Extract the lines of the material below, beginning with the first and ending with the line that holds "COL = SC.collection". Skip every picture.
-*-
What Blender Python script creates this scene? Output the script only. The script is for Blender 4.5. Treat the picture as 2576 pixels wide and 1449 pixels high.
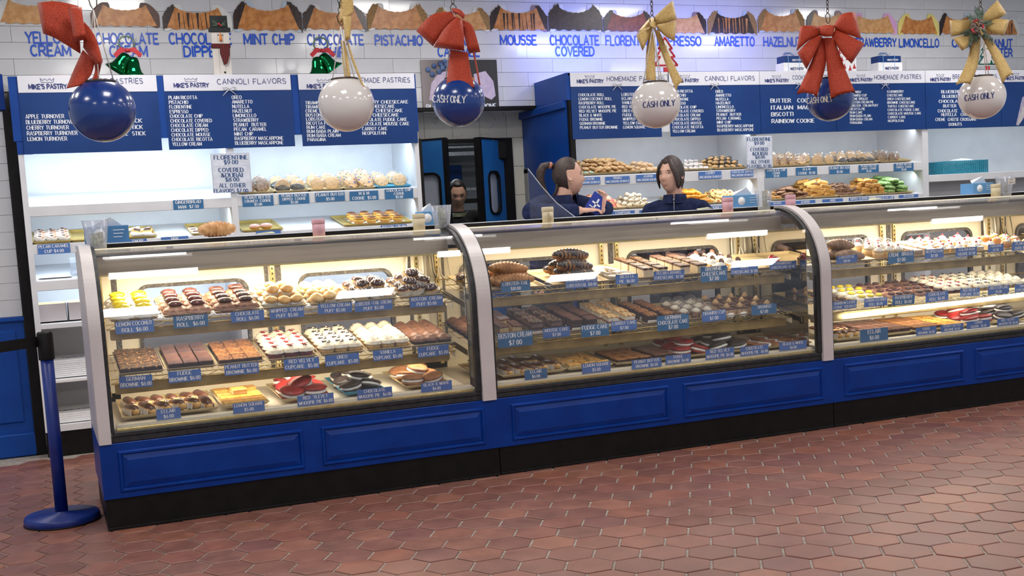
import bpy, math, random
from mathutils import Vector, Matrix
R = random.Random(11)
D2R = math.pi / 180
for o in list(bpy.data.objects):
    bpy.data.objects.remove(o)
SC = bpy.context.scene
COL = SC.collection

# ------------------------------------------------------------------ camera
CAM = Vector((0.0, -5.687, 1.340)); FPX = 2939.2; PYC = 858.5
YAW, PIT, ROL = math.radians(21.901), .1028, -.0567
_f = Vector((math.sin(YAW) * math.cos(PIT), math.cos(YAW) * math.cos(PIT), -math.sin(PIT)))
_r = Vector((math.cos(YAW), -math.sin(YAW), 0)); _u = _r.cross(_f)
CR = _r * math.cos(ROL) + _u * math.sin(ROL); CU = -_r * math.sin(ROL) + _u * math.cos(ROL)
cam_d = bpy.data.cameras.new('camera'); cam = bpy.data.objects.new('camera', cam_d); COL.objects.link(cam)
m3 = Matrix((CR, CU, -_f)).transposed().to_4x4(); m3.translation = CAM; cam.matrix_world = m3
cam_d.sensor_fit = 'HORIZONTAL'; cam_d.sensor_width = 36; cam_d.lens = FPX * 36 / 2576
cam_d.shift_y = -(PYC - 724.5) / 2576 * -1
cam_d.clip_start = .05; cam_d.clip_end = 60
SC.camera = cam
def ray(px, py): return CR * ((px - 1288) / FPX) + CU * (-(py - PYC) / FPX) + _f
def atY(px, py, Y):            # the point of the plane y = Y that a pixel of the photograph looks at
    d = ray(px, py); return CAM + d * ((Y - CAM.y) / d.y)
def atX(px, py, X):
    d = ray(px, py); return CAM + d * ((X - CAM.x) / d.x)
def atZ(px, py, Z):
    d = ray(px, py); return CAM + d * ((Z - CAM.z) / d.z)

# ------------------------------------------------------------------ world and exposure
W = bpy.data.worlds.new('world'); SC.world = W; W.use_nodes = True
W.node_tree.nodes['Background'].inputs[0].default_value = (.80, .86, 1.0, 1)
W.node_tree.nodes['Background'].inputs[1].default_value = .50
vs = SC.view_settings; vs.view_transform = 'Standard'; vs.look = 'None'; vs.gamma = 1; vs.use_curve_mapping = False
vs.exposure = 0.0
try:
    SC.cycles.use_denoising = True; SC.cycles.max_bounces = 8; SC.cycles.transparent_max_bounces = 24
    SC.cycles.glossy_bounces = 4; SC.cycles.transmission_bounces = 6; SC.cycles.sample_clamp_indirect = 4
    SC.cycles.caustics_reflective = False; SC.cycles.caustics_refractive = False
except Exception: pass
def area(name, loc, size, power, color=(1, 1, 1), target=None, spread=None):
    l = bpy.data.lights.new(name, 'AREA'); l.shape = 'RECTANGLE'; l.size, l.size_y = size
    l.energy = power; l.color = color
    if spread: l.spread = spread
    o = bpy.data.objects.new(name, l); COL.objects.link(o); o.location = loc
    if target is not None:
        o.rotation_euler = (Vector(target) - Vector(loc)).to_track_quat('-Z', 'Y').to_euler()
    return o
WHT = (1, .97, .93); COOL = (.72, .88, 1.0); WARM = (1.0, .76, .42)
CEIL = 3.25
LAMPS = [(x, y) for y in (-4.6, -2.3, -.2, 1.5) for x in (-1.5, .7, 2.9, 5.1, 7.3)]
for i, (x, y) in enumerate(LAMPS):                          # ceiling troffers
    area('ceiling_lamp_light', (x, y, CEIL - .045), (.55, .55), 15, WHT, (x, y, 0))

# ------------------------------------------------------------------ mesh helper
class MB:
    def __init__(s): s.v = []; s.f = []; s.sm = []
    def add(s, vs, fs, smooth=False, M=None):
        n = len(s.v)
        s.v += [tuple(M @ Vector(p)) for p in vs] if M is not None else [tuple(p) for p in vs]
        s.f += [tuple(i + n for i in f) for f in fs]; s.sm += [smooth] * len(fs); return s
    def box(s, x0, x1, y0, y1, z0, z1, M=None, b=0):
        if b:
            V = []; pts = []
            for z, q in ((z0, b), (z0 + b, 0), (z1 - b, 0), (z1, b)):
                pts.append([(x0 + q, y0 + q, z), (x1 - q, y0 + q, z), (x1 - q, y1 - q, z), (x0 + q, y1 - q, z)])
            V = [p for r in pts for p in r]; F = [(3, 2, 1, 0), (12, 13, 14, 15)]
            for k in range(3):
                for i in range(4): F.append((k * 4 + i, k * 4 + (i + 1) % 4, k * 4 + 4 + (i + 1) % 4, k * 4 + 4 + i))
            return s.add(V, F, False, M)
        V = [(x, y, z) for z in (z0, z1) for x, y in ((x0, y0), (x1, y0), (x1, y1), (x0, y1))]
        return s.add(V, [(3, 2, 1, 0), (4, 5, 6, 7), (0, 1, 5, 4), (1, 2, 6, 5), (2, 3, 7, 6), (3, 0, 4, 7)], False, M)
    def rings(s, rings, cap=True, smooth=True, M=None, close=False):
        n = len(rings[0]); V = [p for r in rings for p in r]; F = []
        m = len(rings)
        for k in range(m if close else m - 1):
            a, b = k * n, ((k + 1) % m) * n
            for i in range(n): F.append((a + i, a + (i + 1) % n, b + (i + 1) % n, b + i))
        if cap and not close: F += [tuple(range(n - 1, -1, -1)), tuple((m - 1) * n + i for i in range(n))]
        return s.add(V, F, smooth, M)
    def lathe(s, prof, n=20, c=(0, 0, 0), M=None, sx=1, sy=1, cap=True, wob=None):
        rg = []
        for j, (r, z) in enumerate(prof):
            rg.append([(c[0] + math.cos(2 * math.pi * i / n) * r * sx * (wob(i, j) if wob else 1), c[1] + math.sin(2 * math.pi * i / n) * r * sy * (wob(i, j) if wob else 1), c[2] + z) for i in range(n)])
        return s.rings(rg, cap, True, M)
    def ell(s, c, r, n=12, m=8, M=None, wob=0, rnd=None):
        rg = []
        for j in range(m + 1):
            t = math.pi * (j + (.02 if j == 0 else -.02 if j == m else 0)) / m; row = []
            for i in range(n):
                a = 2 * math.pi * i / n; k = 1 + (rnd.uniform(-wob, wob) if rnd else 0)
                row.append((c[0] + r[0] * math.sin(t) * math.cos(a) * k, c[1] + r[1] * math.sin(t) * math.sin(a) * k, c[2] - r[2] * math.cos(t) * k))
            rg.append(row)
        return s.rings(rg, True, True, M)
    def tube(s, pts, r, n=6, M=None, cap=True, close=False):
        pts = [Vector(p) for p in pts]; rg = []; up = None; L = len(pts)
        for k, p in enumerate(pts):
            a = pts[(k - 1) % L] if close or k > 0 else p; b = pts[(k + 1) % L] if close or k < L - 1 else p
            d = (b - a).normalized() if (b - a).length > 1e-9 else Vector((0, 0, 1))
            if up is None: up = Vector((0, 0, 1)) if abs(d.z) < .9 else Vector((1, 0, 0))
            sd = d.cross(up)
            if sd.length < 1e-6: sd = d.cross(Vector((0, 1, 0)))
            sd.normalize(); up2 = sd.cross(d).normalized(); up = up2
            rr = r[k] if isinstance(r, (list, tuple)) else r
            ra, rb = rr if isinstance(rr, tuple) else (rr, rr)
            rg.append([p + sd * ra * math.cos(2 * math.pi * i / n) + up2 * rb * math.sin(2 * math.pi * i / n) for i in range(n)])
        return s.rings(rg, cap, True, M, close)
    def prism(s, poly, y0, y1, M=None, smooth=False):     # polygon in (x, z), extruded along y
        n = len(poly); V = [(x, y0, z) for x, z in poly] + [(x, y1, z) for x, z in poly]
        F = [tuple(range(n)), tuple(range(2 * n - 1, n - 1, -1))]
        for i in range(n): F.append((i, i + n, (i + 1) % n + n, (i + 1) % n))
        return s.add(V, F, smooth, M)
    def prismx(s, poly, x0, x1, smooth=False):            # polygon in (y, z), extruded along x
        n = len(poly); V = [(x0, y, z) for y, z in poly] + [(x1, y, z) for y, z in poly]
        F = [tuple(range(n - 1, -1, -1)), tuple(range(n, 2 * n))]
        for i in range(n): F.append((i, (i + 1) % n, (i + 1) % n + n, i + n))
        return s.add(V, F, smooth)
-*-
> [FULL RESPONSE]
What Blender Python script creates this scene? Output the script only. The script is for Blender 4.5. Treat the picture as 2576 pixels wide and 1449 pixels high.
import bpy, math, random
from mathutils import Vector, Matrix
R = random.Random(11)
D2R = math.pi / 180
for o in list(bpy.data.objects):
    bpy.data.objects.remove(o)
SC = bpy.context.scene
COL = SC.collection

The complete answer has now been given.